### Exercise
With the images removed, repeat the data below exactly.

--------------------------------------------------

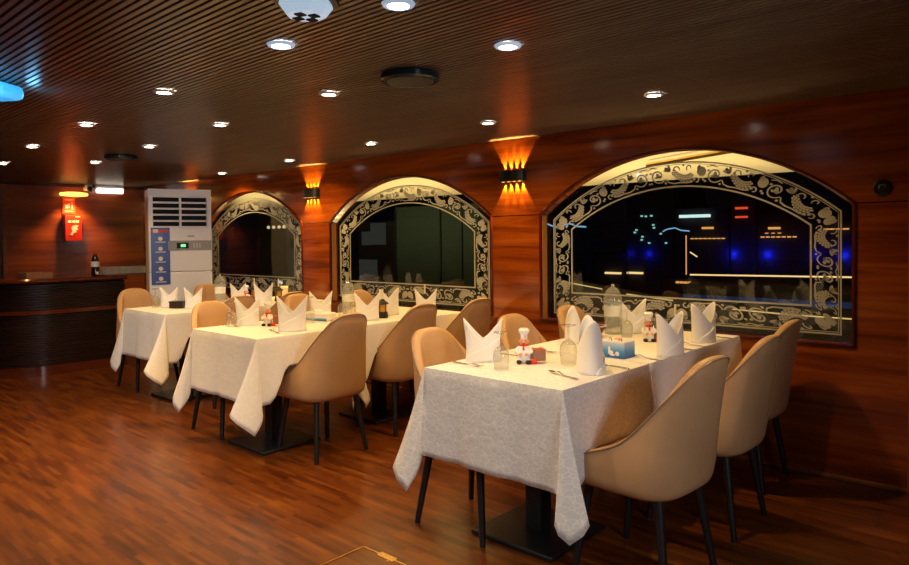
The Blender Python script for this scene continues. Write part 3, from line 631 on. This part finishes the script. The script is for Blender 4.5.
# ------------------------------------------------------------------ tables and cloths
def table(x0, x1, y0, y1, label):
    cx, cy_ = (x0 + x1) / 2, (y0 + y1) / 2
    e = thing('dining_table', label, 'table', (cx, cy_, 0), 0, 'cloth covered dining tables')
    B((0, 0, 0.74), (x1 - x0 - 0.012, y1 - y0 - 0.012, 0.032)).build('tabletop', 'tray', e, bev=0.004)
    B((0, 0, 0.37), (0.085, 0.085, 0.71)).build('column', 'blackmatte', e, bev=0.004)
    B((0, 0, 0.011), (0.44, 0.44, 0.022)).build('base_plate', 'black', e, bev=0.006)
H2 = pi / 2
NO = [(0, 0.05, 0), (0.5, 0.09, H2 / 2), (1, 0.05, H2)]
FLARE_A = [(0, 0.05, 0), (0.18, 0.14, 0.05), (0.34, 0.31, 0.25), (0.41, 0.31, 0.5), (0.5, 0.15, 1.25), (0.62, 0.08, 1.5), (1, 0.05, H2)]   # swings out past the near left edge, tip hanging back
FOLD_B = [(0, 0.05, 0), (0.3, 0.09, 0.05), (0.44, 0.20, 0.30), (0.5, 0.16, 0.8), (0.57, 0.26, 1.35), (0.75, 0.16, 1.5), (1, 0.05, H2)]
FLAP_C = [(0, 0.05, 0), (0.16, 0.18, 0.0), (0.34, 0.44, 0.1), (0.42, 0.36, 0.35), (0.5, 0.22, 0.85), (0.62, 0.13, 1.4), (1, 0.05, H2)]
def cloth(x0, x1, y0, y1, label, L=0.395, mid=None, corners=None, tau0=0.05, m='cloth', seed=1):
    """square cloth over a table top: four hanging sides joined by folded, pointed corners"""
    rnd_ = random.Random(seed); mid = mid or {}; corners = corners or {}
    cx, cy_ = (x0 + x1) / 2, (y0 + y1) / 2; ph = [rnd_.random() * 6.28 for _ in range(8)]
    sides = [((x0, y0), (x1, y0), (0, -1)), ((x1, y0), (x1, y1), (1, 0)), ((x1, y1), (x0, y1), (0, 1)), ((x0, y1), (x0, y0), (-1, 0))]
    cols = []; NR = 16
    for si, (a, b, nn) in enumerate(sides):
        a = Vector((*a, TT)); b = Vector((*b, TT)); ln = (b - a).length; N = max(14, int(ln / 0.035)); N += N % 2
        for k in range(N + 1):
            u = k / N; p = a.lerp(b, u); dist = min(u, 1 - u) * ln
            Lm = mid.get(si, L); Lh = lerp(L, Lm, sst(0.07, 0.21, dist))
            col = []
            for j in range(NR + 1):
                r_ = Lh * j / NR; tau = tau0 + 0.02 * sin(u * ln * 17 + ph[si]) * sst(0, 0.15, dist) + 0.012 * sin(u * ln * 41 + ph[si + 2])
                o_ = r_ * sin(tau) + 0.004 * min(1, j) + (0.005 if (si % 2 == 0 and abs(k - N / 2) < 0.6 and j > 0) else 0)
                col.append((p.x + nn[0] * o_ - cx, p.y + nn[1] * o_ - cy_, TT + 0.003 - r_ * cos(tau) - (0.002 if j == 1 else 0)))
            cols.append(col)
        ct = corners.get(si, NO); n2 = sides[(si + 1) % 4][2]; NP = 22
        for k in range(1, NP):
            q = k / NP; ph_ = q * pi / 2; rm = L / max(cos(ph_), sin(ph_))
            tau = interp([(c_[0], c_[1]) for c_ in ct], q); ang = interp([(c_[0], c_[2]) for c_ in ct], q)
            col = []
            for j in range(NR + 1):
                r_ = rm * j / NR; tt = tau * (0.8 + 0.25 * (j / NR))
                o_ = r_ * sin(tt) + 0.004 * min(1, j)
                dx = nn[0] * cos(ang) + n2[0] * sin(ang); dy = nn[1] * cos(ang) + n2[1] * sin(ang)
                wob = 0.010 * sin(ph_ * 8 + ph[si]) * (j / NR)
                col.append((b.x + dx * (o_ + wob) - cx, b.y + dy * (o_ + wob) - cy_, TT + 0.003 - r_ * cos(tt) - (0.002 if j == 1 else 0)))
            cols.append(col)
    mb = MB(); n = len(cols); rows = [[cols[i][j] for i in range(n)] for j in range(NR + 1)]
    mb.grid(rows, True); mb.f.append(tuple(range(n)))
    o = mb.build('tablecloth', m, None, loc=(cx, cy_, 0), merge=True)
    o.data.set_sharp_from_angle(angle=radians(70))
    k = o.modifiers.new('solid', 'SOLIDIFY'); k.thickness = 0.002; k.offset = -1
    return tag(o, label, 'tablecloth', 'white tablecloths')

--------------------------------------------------

### Completed exercise
The Blender Python script for this scene continues. Write part 3, from line 631 on. This part finishes the script. The script is for Blender 4.5.
# ------------------------------------------------------------------ tables and cloths
def table(x0, x1, y0, y1, label):
    cx, cy_ = (x0 + x1) / 2, (y0 + y1) / 2
    e = thing('dining_table', label, 'table', (cx, cy_, 0), 0, 'cloth covered dining tables')
    B((0, 0, 0.74), (x1 - x0 - 0.012, y1 - y0 - 0.012, 0.032)).build('tabletop', 'tray', e, bev=0.004)
    B((0, 0, 0.37), (0.085, 0.085, 0.71)).build('column', 'blackmatte', e, bev=0.004)
    B((0, 0, 0.011), (0.44, 0.44, 0.022)).build('base_plate', 'black', e, bev=0.006)
H2 = pi / 2
NO = [(0, 0.05, 0), (0.5, 0.09, H2 / 2), (1, 0.05, H2)]
FLARE_A = [(0, 0.05, 0), (0.18, 0.14, 0.05), (0.34, 0.31, 0.25), (0.41, 0.31, 0.5), (0.5, 0.15, 1.25), (0.62, 0.08, 1.5), (1, 0.05, H2)]   # swings out past the near left edge, tip hanging back
FOLD_B = [(0, 0.05, 0), (0.3, 0.09, 0.05), (0.44, 0.20, 0.30), (0.5, 0.16, 0.8), (0.57, 0.26, 1.35), (0.75, 0.16, 1.5), (1, 0.05, H2)]
FLAP_C = [(0, 0.05, 0), (0.16, 0.18, 0.0), (0.34, 0.44, 0.1), (0.42, 0.36, 0.35), (0.5, 0.22, 0.85), (0.62, 0.13, 1.4), (1, 0.05, H2)]
def cloth(x0, x1, y0, y1, label, L=0.395, mid=None, corners=None, tau0=0.05, m='cloth', seed=1):
    """square cloth over a table top: four hanging sides joined by folded, pointed corners"""
    rnd_ = random.Random(seed); mid = mid or {}; corners = corners or {}
    cx, cy_ = (x0 + x1) / 2, (y0 + y1) / 2; ph = [rnd_.random() * 6.28 for _ in range(8)]
    sides = [((x0, y0), (x1, y0), (0, -1)), ((x1, y0), (x1, y1), (1, 0)), ((x1, y1), (x0, y1), (0, 1)), ((x0, y1), (x0, y0), (-1, 0))]
    cols = []; NR = 16
    for si, (a, b, nn) in enumerate(sides):
        a = Vector((*a, TT)); b = Vector((*b, TT)); ln = (b - a).length; N = max(14, int(ln / 0.035)); N += N % 2
        for k in range(N + 1):
            u = k / N; p = a.lerp(b, u); dist = min(u, 1 - u) * ln
            Lm = mid.get(si, L); Lh = lerp(L, Lm, sst(0.07, 0.21, dist))
            col = []
            for j in range(NR + 1):
                r_ = Lh * j / NR; tau = tau0 + 0.02 * sin(u * ln * 17 + ph[si]) * sst(0, 0.15, dist) + 0.012 * sin(u * ln * 41 + ph[si + 2])
                o_ = r_ * sin(tau) + 0.004 * min(1, j) + (0.005 if (si % 2 == 0 and abs(k - N / 2) < 0.6 and j > 0) else 0)
                col.append((p.x + nn[0] * o_ - cx, p.y + nn[1] * o_ - cy_, TT + 0.003 - r_ * cos(tau) - (0.002 if j == 1 else 0)))
            cols.append(col)
        ct = corners.get(si, NO); n2 = sides[(si + 1) % 4][2]; NP = 22
        for k in range(1, NP):
            q = k / NP; ph_ = q * pi / 2; rm = L / max(cos(ph_), sin(ph_))
            tau = interp([(c_[0], c_[1]) for c_ in ct], q); ang = interp([(c_[0], c_[2]) for c_ in ct], q)
            col = []
            for j in range(NR + 1):
                r_ = rm * j / NR; tt = tau * (0.8 + 0.25 * (j / NR))
                o_ = r_ * sin(tt) + 0.004 * min(1, j)
                dx = nn[0] * cos(ang) + n2[0] * sin(ang); dy = nn[1] * cos(ang) + n2[1] * sin(ang)
                wob = 0.010 * sin(ph_ * 8 + ph[si]) * (j / NR)
                col.append((b.x + dx * (o_ + wob) - cx, b.y + dy * (o_ + wob) - cy_, TT + 0.003 - r_ * cos(tt) - (0.002 if j == 1 else 0)))
            cols.append(col)
    mb = MB(); n = len(cols); rows = [[cols[i][j] for i in range(n)] for j in range(NR + 1)]
    mb.grid(rows, True); mb.f.append(tuple(range(n)))
    o = mb.build('tablecloth', m, None, loc=(cx, cy_, 0), merge=True)
    o.data.set_sharp_from_angle(angle=radians(70))
    k = o.modifiers.new('solid', 'SOLIDIFY'); k.thickness = 0.002; k.offset = -1
    return tag(o, label, 'tablecloth', 'white tablecloths')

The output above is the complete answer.